When Steven Lewis Simpson returns to Scotland today, it brings a remarkable 20-year journey full circle.
The filmmaker, once a high-flying stockbroker, says his life changed after watching a report about a historic Native American relic being returned by Glasgow’s Kelvingrove Museum.
The ghost shirt, believed to have been worn by a Sioux warrior killed in the 1890 Wounded Knee massacre, was handed back to the Lakota Sioux Indians in a moving ceremony 20 years ago this summer.
Steven travelled over on a whim, befriended the tribe, and has since made three films on the Pine Ridge Indian Reservation.
His latest, Neither Wolf Nor Dog, has been a box office phenomenon in America and is now being shown in Scotland.
“It was a lightbulb moment for me when I saw the TV report,” explained Steven, originally from Aberdeen. “I felt the need to go out there. Within three hours, a local guy was showing me around the area where the massacre happened.”
Neither Wolf Nor Dog was made for just $25,000, raised through a fundraising campaign, and is based on a novel championed by Led Zeppelin’s Robert Plant.
The film is the longest first-run theatrical release of any movie in the US in at least a decade, which is all the more remarkable as Steven distributed it through his Edinburgh production company.

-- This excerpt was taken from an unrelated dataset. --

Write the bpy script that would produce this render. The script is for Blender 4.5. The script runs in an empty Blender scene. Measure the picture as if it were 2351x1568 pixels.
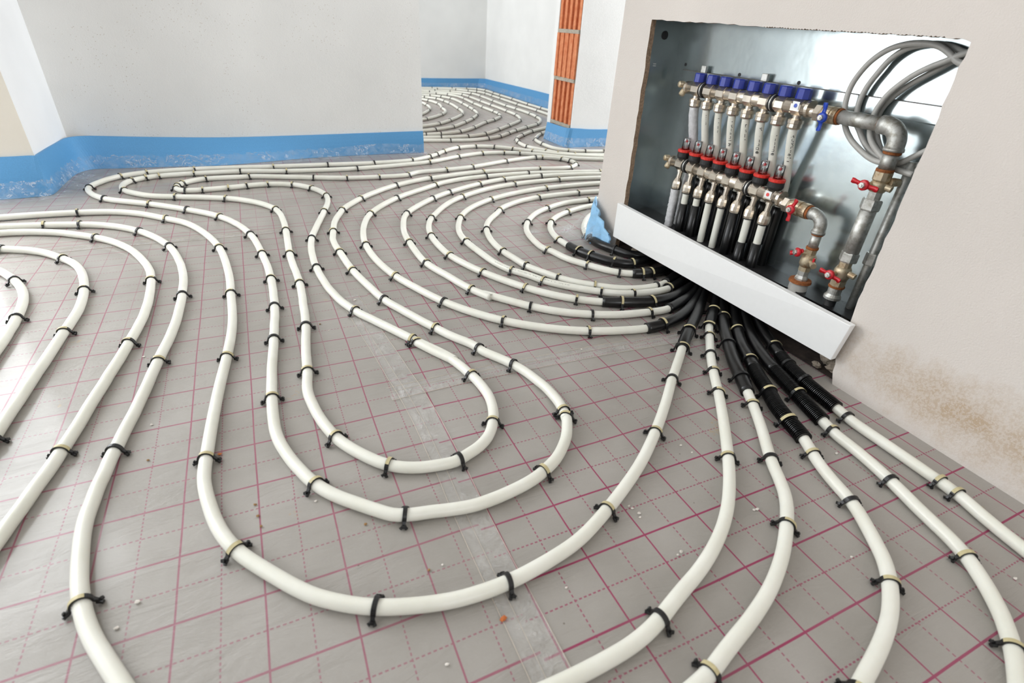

The film’s star is Dave Bald Eagle, who was 95 at the time of filming. A Lakota elder who lost relatives at Wounded Knee, he was left for dead after being gunned down on D-Day but recovered and went on to work in films alongside Marilyn Monroe and Errol Flynn.
The ghost shirt was presented to Glasgow in 1891 when Buffalo Bill’s Wild West Show visited the city.